Do you wrestle with dreams?
Do you contend with shadows?
Do you move in a kind of sleep?
Time has slipped away.
Your life is stolen,
You tarried with trifles,
Victim of your folly.
Dirge for Jamis on the Funeral Plain
From “Songs of Muad’Dib”
Dirge noun – A lament for the dead, especially one forming part of a funeral rite.
If I were to die now, I’d go straight into Hell – and not just any Hell, but the ones with eternal flames forever scorching your soul, never burning your flesh, and yet leaving you in eternal anguish. The Hell of the Abrahamic religions.
I’m not a believer in sin. I see them as mere moral transgressions, nothing to do with the Divine. Which is hilarious because sin is unlike the dwarves, clad in leaves and dancing under the moonlight, that my 37-year-old neighbor swore she saw on her way back home around 2:38AM. Sin is real. It manifests in the acts that disrupt the divine order – the Cains of the world, the King Sauls, the Pharaohs, and the Israelites lost in the desert. The ones who ignored the Watchful Eye in the sky, oblivious to the judgment that await them.
But I’m not going to Hell because I didn’t follow the 10 commandments or because I haven’t stepped foot in a church for years. I will go to Hell because I’m not writing.
The last time I wrote something new was in February. It was difficult. Almost a physical pain sensation; picking up the pen, writing out the words, and watch something beautiful come out. I knew I could do it. I’ve done it before, but it was asking for too much. It was asking for excellence, for perfection, for greatness, on the first try. Maybe it wasn’t the writing asking for that, maybe it was me asking that of myself. I asked too much; set up a ridiculous standard and when I didn’t meet it, which was always, I go right back to that safe space that comes with writing only in your head. I demanded perfection from myself, and it was excruciating. With each word I fail to properly use dragging me deeper into that sense of failure that eventually paralyzed me.

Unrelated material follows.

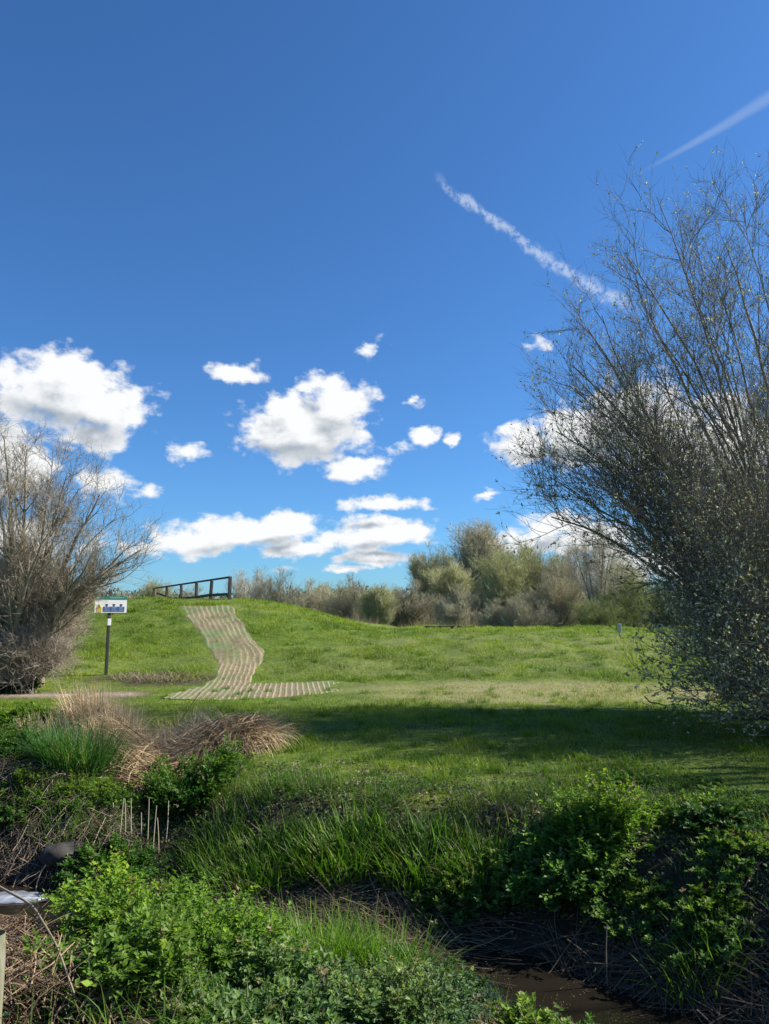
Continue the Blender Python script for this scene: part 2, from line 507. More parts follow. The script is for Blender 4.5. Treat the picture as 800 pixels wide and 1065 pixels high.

I have no idea how this is going to turn. I had an idea; write about how neglecting to utilize my talent feels like the only cardinal sin. The only reason I will end up in hell if I were to die today. But now, it doesn’t seem so organized. But I’m learning to trust the process. To not seek greatness on the first attempt. To not seek perfection. But to find that little edge, to get just a little bit better after each post. To feel the growth coming. To be comfortable with editing a piece a thousand times.
Matthew 25 v 24-25: “ He also who had received the one talent came forward, saying, ‘Master, I knew you to be a hard man, reaping where you did not sow, and gathering where you scattered no seed, so I was afraid, and I went and hid your talent in the ground. Here, you have what is yours.’”
Matthew 25 v 30: “And cast the worthless servant into the outer darkness. In that place there will be weeping and gnashing of teeth.’”
Talents, really are gifts from God. They are divine. I like to think of them as God’s stamp of approval and a sign of his unwavering faith in us. Sort of like a “I wouldn’t give you the ability to craft worlds out of mere words if I didn’t know you could build an entire universe.” So, to let that gift perish. To let it sink because of doubt, because of fear, because you simply couldn’t put in the work is an insult. It’s more than just self-doubt, it’s a rejection of the faith placed in you by God. A degrading remark to the Creator, telling him that “You are wrong. I’m not enough, never going to be. Using me as a vessel for that gift was a mere waste.” And what do you do with waste? You discard it. Preferably into a pit of fire so it will be erased from existence.
For me, the failure to honor the gift you are given is a cardinal sin, and by not writing or creating, I was committing a sin not just against myself, but against God.
Why am I writing this? Simple, I do not want to go to hell. I refuse to let my gifts wither away, for like Sisyphus - I will push my boulder of self-doubt up the hill. But not out of punishment, rather, a dedication and devotion to excellence and my Creator. Doing everything, I can to tell the stories in my head, to create the worlds I want to. To be the perfect vessel for this gift I’ve been blessed with.
I’ll be writing more, I’ll be writing better, and I’ll tell the stories that should be told.
Your change of narrative throughout the writing is gorgeous man!⚡
This is so beautiful, I love your analogies, your style, the way you weave your words. I am so glad you have saved yourself from hell.